Now...about that. It's a show about statistics! That's enough for me, but an hour long show about statistics is going to be too boring for most people. So how do you make a show about statistics interesting? Number one, you hire comedians to host the show (specifically, these guys, who are kind of annoying at first until you get used to their style). Number two, you only have them talk about statistics for a small portion of the show, and have them "doing interesting things" for the rest of the show. For example...one second, they're talking about how the percentage of the population that lives on farms has decreased over the years. Then for the next five minutes, we're learning how to milk cows!

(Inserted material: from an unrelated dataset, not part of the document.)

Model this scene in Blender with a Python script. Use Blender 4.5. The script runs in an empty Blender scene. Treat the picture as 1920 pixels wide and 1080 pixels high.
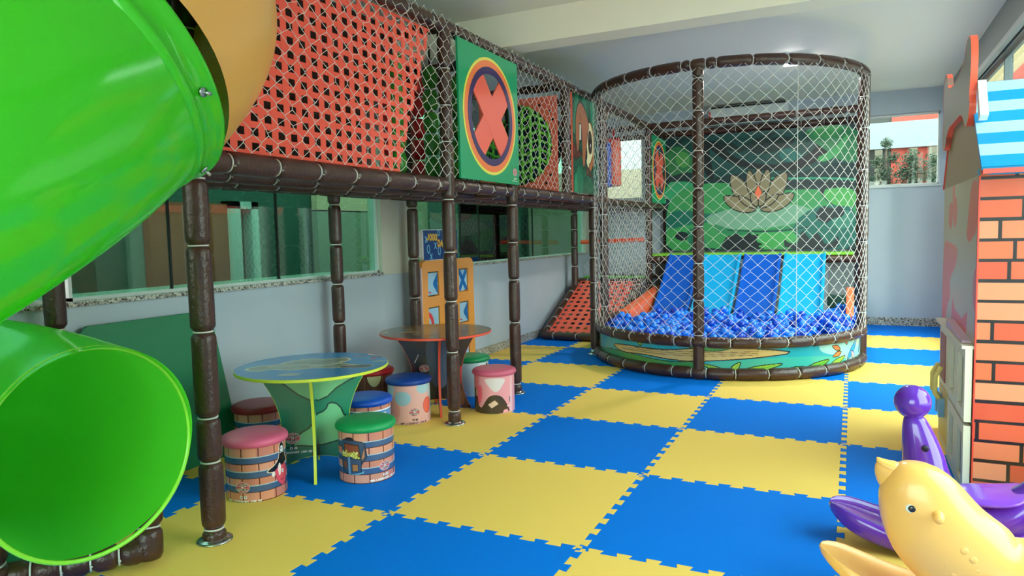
import bpy, bmesh, math, random
import numpy as np
from mathutils import Vector, Matrix
random.seed(7); rng = np.random.default_rng(7)
PI = math.pi
scn = bpy.context.scene; COL = scn.collection
# ------------------------------------------------------------ camera
FPX, YAW, PITCH, ROLL = 1321.54, -0.449643, -0.0754010, -0.0228481
cd = bpy.data.cameras.new('camera'); cam = bpy.data.objects.new('camera', cd); COL.objects.link(cam)
cy_, sy_, cp_, sp_ = math.cos(YAW), math.sin(YAW), math.cos(PITCH), math.sin(PITCH)
fw = Vector((sy_*cp_, cy_*cp_, sp_)); r0 = Vector((cy_, -sy_, 0)); u0 = r0.cross(fw)
rt = math.cos(ROLL)*r0 + math.sin(ROLL)*u0; up = -math.sin(ROLL)*r0 + math.cos(ROLL)*u0
M = Matrix((rt, up, -fw)).transposed().to_4x4(); M.translation = Vector((3.0283, -2.7521, 1.34536))
cam.matrix_world = M
cd.sensor_width = 36; cd.lens = 36*FPX/1920; cd.clip_start = 0.05; cd.clip_end = 200
scn.camera = cam
# ------------------------------------------------------------ world light (bright overcast sky through the windows)
w = bpy.data.worlds.new('sky'); scn.world = w; w.use_nodes = True
nt = w.node_tree; nt.nodes.clear()
out = nt.nodes.new('ShaderNodeOutputWorld'); bg = nt.nodes.new('ShaderNodeBackground')
tc = nt.nodes.new('ShaderNodeTexCoord'); sep = nt.nodes.new('ShaderNodeSeparateXYZ'); rmp = nt.nodes.new('ShaderNodeValToRGB')
nt.links.new(tc.outputs['Generated'], sep.inputs[0]); nt.links.new(sep.outputs['Z'], rmp.inputs[0])
rmp.color_ramp.elements[0].position = 0.0; rmp.color_ramp.elements[0].color = (1.0, .95, .88, 1)
rmp.color_ramp.elements[1].position = 0.5; rmp.color_ramp.elements[1].color = (1.0, .985, .96, 1)
nt.links.new(rmp.outputs[0], bg.inputs[0]); bg.inputs[1].default_value = 5.0
nt.links.new(bg.outputs[0], out.inputs[0])
scn.view_settings.view_transform = 'Standard'; scn.view_settings.look = 'None'
scn.view_settings.gamma = 1.0; scn.view_settings.use_curve_mapping = False
scn.view_settings.exposure = 1.22

# ------------------------------------------------------------ helpers
def lin(h):
    if isinstance(h, str):
        h = h.lstrip('#'); c = [int(h[i:i+2], 16)/255 for i in (0, 2, 4)]
    else: c = [x/255 for x in h]
    return tuple(x/12.92 if x <= .04045 else ((x+.055)/1.055)**2.4 for x in c)
MATS = {}
def mat(name, col='#808080', rough=.5, metal=0, bump=0, bscale=40, spec=.5, coat=0, noise=0, nscale=6, trans=0, sss=0):
    if name in MATS: return MATS[name]
    m = bpy.data.materials.new(name); m.use_nodes = True; t = m.node_tree; b = t.nodes['Principled BSDF']
    c = lin(col)
    b.inputs['Base Color'].default_value = (*c, 1); b.inputs['Roughness'].default_value = rough
    b.inputs['Metallic'].default_value = metal; b.inputs['Specular IOR Level'].default_value = spec
    b.inputs['Coat Weight'].default_value = coat; b.inputs['Coat Roughness'].default_value = .08
    if trans: b.inputs['Transmission Weight'].default_value = trans
    if sss:
        b.inputs['Subsurface Weight'].default_value = sss; b.inputs['Subsurface Radius'].default_value = (.05, .05, .05)
    if noise or bump:
        tx = t.nodes.new('ShaderNodeTexCoord')
    if noise:
        n = t.nodes.new('ShaderNodeTexNoise'); n.inputs['Scale'].default_value = nscale; n.inputs['Detail'].default_value = 4
        t.links.new(tx.outputs['Object'], n.inputs['Vector'])
        r = t.nodes.new('ShaderNodeValToRGB'); r.color_ramp.elements[0].position = .35; r.color_ramp.elements[1].position = .65
        r.color_ramp.elements[0].color = (*[max(0, x*(1-noise)) for x in c], 1); r.color_ramp.elements[1].color = (*[min(1, x*(1+noise)) for x in c], 1)
        t.links.new(n.outputs['Fac'], r.inputs[0]); t.links.new(r.outputs[0], b.inputs['Base Color'])
    if bump:
        n2 = t.nodes.new('ShaderNodeTexNoise'); n2.inputs['Scale'].default_value = bscale; n2.inputs['Detail'].default_value = 3
        t.links.new(tx.outputs['Object'], n2.inputs['Vector'])
        bp = t.nodes.new('ShaderNodeBump'); bp.inputs['Strength'].default_value = bump; bp.inputs['Distance'].default_value = .01
        t.links.new(n2.outputs['Fac'], bp.inputs['Height']); t.links.new(bp.outputs[0], b.inputs['Normal'])
    MATS[name] = m; return m
def granite():
    if 'granite' in MATS: return MATS['granite']
    m = mat('granite', '#a5a099', .35); t = m.node_tree; b = t.nodes['Principled BSDF']
    tx = t.nodes.new('ShaderNodeTexCoord'); v = t.nodes.new('ShaderNodeTexVoronoi'); v.inputs['Scale'].default_value = 90
    t.links.new(tx.outputs['Object'], v.inputs['Vector']); r = t.nodes.new('ShaderNodeValToRGB'); r.color_ramp.interpolation = 'CONSTANT'
    for p, c in ((0, '#4b4640'), (.22, '#b9b2a8'), (.5, '#8f8a84'), (.75, '#d0cbc2')):
        e = r.color_ramp.elements[0] if p == 0 else r.color_ramp.elements.new(p); e.position = p; e.color = (*lin(c), 1)
    sx = t.nodes.new('ShaderNodeSeparateColor'); t.links.new(v.outputs['Color'], sx.inputs[0]); t.links.new(sx.outputs[0], r.inputs[0])
    t.links.new(r.outputs[0], b.inputs['Base Color']); return m
def glass(name, tint, refl=.12):
    if name in MATS: return MATS[name]
    m = bpy.data.materials.new(name); m.use_nodes = True; t = m.node_tree; t.nodes.clear()
    o = t.nodes.new('ShaderNodeOutputMaterial'); mx = t.nodes.new('ShaderNodeMixShader'); tr = t.nodes.new('ShaderNodeBsdfTransparent')
    gl = t.nodes.new('ShaderNodeBsdfGlossy'); gl.inputs['Roughness'].default_value = .02
    tr.inputs[0].default_value = (*lin(tint), 1); fr = t.nodes.new('ShaderNodeFresnel'); fr.inputs[0].default_value = 1.5
    ad = t.nodes.new('ShaderNodeMath'); ad.operation = 'ADD'; ad.inputs[1].default_value = refl
    ge = t.nodes.new('ShaderNodeNewGeometry'); iv = t.nodes.new('ShaderNodeMath'); iv.operation = 'SUBTRACT'; iv.inputs[0].default_value = 1
    mu = t.nodes.new('ShaderNodeMath'); mu.operation = 'MULTIPLY'; t.links.new(ge.outputs['Backfacing'], iv.inputs[1])
    t.links.new(fr.outputs[0], ad.inputs[0]); t.links.new(ad.outputs[0], mu.inputs[0]); t.links.new(iv.outputs[0], mu.inputs[1]); t.links.new(mu.outputs[0], mx.inputs[0])
    t.links.new(tr.outputs[0], mx.inputs[1]); t.links.new(gl.outputs[0], mx.inputs[2]); t.links.new(mx.outputs[0], o.inputs[0])
    MATS[name] = m; return m
def translucent(m, amount, tint):
    t = m.node_tree; b = t.nodes['Principled BSDF']; o = [n for n in t.nodes if n.type == 'OUTPUT_MATERIAL'][0]
    tr = t.nodes.new('ShaderNodeBsdfTranslucent'); tr.inputs[0].default_value = (*lin(tint), 1)
    mx = t.nodes.new('ShaderNodeMixShader'); mx.inputs[0].default_value = amount
    t.links.new(b.outputs[0], mx.inputs[1]); t.links.new(tr.outputs[0], mx.inputs[2]); t.links.new(mx.outputs[0], o.inputs[0]); return m
def paintmat(name='printed_gloss', rough=.25, coat=.3):
    if name in MATS: return MATS[name]
    m = mat(name, '#ffffff', rough, coat=coat); t = m.node_tree
    a = t.nodes.new('ShaderNodeVertexColor'); a.layer_name = 'paint'
    t.links.new(a.outputs['Color'], t.nodes['Principled BSDF'].inputs['Base Color']); return m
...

The series lasted for six episodes, which is probably all you can do for a show about statistics, but it wasn't even enough for someone to bother making a Wikipedia page for it. I liked the show, but I'll be surprised if there's a "Season Two".

A word regarding reality television, including much of what airs on TLC: This is when I reveal Amber's guilty pleasure: Say Yes to the Dress. She just likes looking at the wedding dresses. That's fair. Meanwhile, I gave Extreme Couponing a try, because it's about grocery shopping, and I'm kind of a grocery shopping nerd. There was also this show called My Strange Addiction. That was TLC, too, right? I don't think we made it beyond two episodes on that one.

Many reality shows, especially those that air on TLC, look the same to me. They all focus on manufactured drama. Will Emily meet her COMPLETELY ARBITRARY GOAL of saving $300 on this order of groceries??? If they talked about the numbers more and the actual coupons they're using and how much they're saving (which they mention a couple of times before going back to manufactured drama), then perhaps I would have stuck with Extreme Couponing. I guess people must like all this manufactured drama? I really don't get it. There's no need for all this drama. It's GROCERY SHOPPING. (I can't speak for everyone, but my trips to the store are mostly drama-free.)

I see My Strange Addiction as more of an exploitation show, e.g. Hoarders. Although it's not really exploitation, because they all agree to do the show, right? It's an interesting dichotomy. On one hand, yes, they all agree to do the show. On the other hand, perhaps these people don't actually realize how weird they are? You know, come to think of it...does this qualify as a "strange addiction"? Perhaps, but it seems perfectly normal to me. Well, anyway, I think those shows are only interesting when you first meet the people, and then they kind of drag on for the rest of the time while they manufacture drama.

Cartoons: We don't get Nickelodeon at the moment, but we still get Boomerang and Cartoon Network! I've recently set up the DVR to record two cartoons: Adventure Time (not that familiar with it, but it's supposed to be good), and The Powerpuff Girls. (Yes, really. How have I never discovered this show before? It's brilliant!) So you see, even when you temporarily (hopefully) lose a few television channels, there's always something on.